## Work to be completed
Please print exactly the lines below, from the start of the material up to and including the line with "return float(hz(x, y))", but none of the pictures.

## Information provided

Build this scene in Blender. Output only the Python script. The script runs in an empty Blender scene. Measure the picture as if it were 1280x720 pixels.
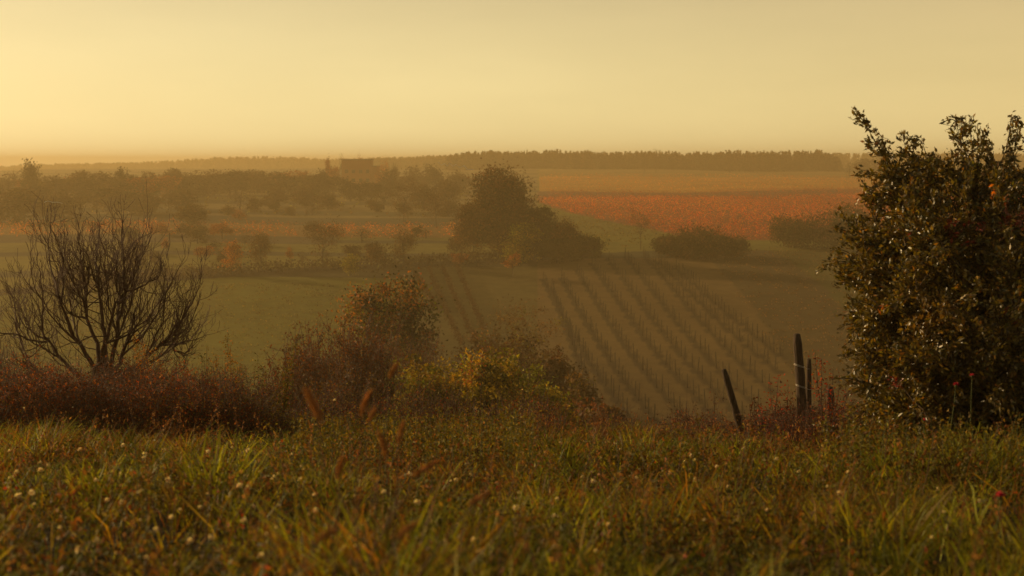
import bpy, math, random
import numpy as np
from mathutils import Vector, noise

PI = math.pi
scn = bpy.context.scene
COL = scn.collection
RNG = np.random.default_rng(11)
random.seed(5)

# ------------------------------------------------------------------ camera geometry
FX = 50.0 / 36.0 * 1280.0
HR = 205.0                                   # row of the eye level
PITCH = math.atan((360 - HR) / FX)
CP, SP = math.cos(PITCH), math.sin(PITCH)


def ray(px, py):
    X, Y = (px - 640) / FX, (360 - py) / FX
    fy = CP + Y * SP
    fz = -SP + Y * CP
    return X / fy, fz / fy                   # x and z per metre of depth


def at(px, py, y):
    a, b = ray(px, py)
    return Vector((a * y, y, b * y))


# ------------------------------------------------------------------ terrain
ROWS = [(545, 150), (500, 172), (450, 200), (400, 232), (330, 290), (310, 320), (290, 362),
        (250, 520), (238, 640), (222, 850), (213, 1000)]
TY = [-3000, -200, -20, 0, 5, 10, 14, 17, 22, 40, 60, 80, 120]
TZ = [-40, -6, -0.4, -0.95, -1.62, -2.32, -2.95, -3.52, -4.6, -9.0, -13.6, -18.2, -26.0]
for r, y in ROWS:
    TY.append(y)
    TZ.append(ray(640, r)[1] * y)
TY += [1300, 1800, 2400, 4000]
TZ += [-4.0, -6.0, -10.0, -14]
_dy = np.arange(-250, 3300, 0.25)
_dz = np.interp(_dy, TY, TZ)


def _sm(a, k):
    ker = np.hanning(k)
    ker /= ker.sum()
    return np.convolve(np.pad(a, k // 2, mode='edge'), ker, 'same')[k // 2:k // 2 + len(a)]


_s1 = _sm(_dz, 25)
_s2 = _sm(_dz, 161)
_w = np.clip((_dy - 25) / 40, 0, 1)
_dz = _s1 * (1 - _w) + _s2 * _w


def hz(x, y):
    x = np.asarray(x, float)
    y = np.asarray(y, float)
    z = np.interp(y, _dy, _dz)
    n = np.clip(y / 25, 0, 1) * np.clip((60 - y) / 20, 0, 1)
    z = z + 0.05 * np.sin(x * 1.3 + y * .5) * np.clip(y / 8, 0.3, 1) * np.clip((120 - y) / 60, 0, 1)
    z = z + 0.03 * np.sin(x * 3.1 - y * 2.3) * n
    f = np.clip((y - 120) / 300, 0, 1)
    z = z + f * (1.1 * np.sin(x * 0.018 + 0.8) * np.cos(y * 0.006) + 0.3 * np.sin(x * 0.06 + y * 0.02))
    g = np.clip((-x - 150) / 500, 0, 1) * np.clip((y - 900) / 600, 0, 1)
    return z - 5 * g


def hz1(x, y):
    return float(hz(x, y))


def ground(px, row, lo=125.0, hi=1400.0):
    """the terrain point that lies on the sight line of this pixel"""
    ys = np.linspace(lo, hi, 5000)
    a, b = ray(px, row)
    d = hz(a * ys, ys) - b * ys
    i = int(np.argmax(d >= 0)) if (d >= 0).any() else 4999
    y = ys[i]
    return Vector((a * y, y, hz1(a * y, y)))


# ------------------------------------------------------------------ materials
def nt(m):
    m.use_nodes = True
    t = m.node_tree
    t.nodes.clear()
    return t, t.nodes, t.links


def foliage_mat(name, rough=0.55, trans=0.35, spec=0.35, tint=(1, 1, 1), bump=False):
    m = bpy.data.materials.new(name)
    t, N, L = nt(m)
    at_ = N.new('ShaderNodeAttribute'); at_.attribute_name = 'Col'
    out = N.new('ShaderNodeOutputMaterial')
    p = N.new('ShaderNodeBsdfPrincipled')
    p.inputs['Roughness'].default_value = rough
    p.inputs['Specular IOR Level'].default_value = spec
    L.new(at_.outputs['Color'], p.inputs['Base Color'])
    tr = N.new('ShaderNodeBsdfTranslucent')
    mu = N.new('ShaderNodeMix'); mu.data_type = 'RGBA'; mu.blend_type = 'MULTIPLY'
    mu.inputs[0].default_value = 1
    L.new(at_.outputs['Color'], mu.inputs[6])
    mu.inputs[7].default_value = (1.5 * tint[0], 1.3 * tint[1], 0.6 * tint[2], 1)
    L.new(mu.outputs[2], tr.inputs['Color'])
    mx = N.new('ShaderNodeMixShader'); mx.inputs[0].default_value = trans
    L.new(p.outputs[0], mx.inputs[1]); L.new(tr.outputs[0], mx.inputs[2])
    L.new(mx.outputs[0], out.inputs['Surface'])
    return m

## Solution
Build this scene in Blender. Output only the Python script. The script runs in an empty Blender scene. Measure the picture as if it were 1280x720 pixels.
import bpy, math, random
import numpy as np
from mathutils import Vector, noise

PI = math.pi
scn = bpy.context.scene
COL = scn.collection
RNG = np.random.default_rng(11)
random.seed(5)

# ------------------------------------------------------------------ camera geometry
FX = 50.0 / 36.0 * 1280.0
HR = 205.0                                   # row of the eye level
PITCH = math.atan((360 - HR) / FX)
CP, SP = math.cos(PITCH), math.sin(PITCH)


def ray(px, py):
    X, Y = (px - 640) / FX, (360 - py) / FX
    fy = CP + Y * SP
    fz = -SP + Y * CP
    return X / fy, fz / fy                   # x and z per metre of depth


def at(px, py, y):
    a, b = ray(px, py)
    return Vector((a * y, y, b * y))


# ------------------------------------------------------------------ terrain
ROWS = [(545, 150), (500, 172), (450, 200), (400, 232), (330, 290), (310, 320), (290, 362),
        (250, 520), (238, 640), (222, 850), (213, 1000)]
TY = [-3000, -200, -20, 0, 5, 10, 14, 17, 22, 40, 60, 80, 120]
TZ = [-40, -6, -0.4, -0.95, -1.62, -2.32, -2.95, -3.52, -4.6, -9.0, -13.6, -18.2, -26.0]
for r, y in ROWS:
    TY.append(y)
    TZ.append(ray(640, r)[1] * y)
TY += [1300, 1800, 2400, 4000]
TZ += [-4.0, -6.0, -10.0, -14]
_dy = np.arange(-250, 3300, 0.25)
_dz = np.interp(_dy, TY, TZ)


def _sm(a, k):
    ker = np.hanning(k)
    ker /= ker.sum()
    return np.convolve(np.pad(a, k // 2, mode='edge'), ker, 'same')[k // 2:k // 2 + len(a)]


_s1 = _sm(_dz, 25)
_s2 = _sm(_dz, 161)
_w = np.clip((_dy - 25) / 40, 0, 1)
_dz = _s1 * (1 - _w) + _s2 * _w


def hz(x, y):
    x = np.asarray(x, float)
    y = np.asarray(y, float)
    z = np.interp(y, _dy, _dz)
    n = np.clip(y / 25, 0, 1) * np.clip((60 - y) / 20, 0, 1)
    z = z + 0.05 * np.sin(x * 1.3 + y * .5) * np.clip(y / 8, 0.3, 1) * np.clip((120 - y) / 60, 0, 1)
    z = z + 0.03 * np.sin(x * 3.1 - y * 2.3) * n
    f = np.clip((y - 120) / 300, 0, 1)
    z = z + f * (1.1 * np.sin(x * 0.018 + 0.8) * np.cos(y * 0.006) + 0.3 * np.sin(x * 0.06 + y * 0.02))
    g = np.clip((-x - 150) / 500, 0, 1) * np.clip((y - 900) / 600, 0, 1)
    return z - 5 * g


def hz1(x, y):
    return float(hz(x, y))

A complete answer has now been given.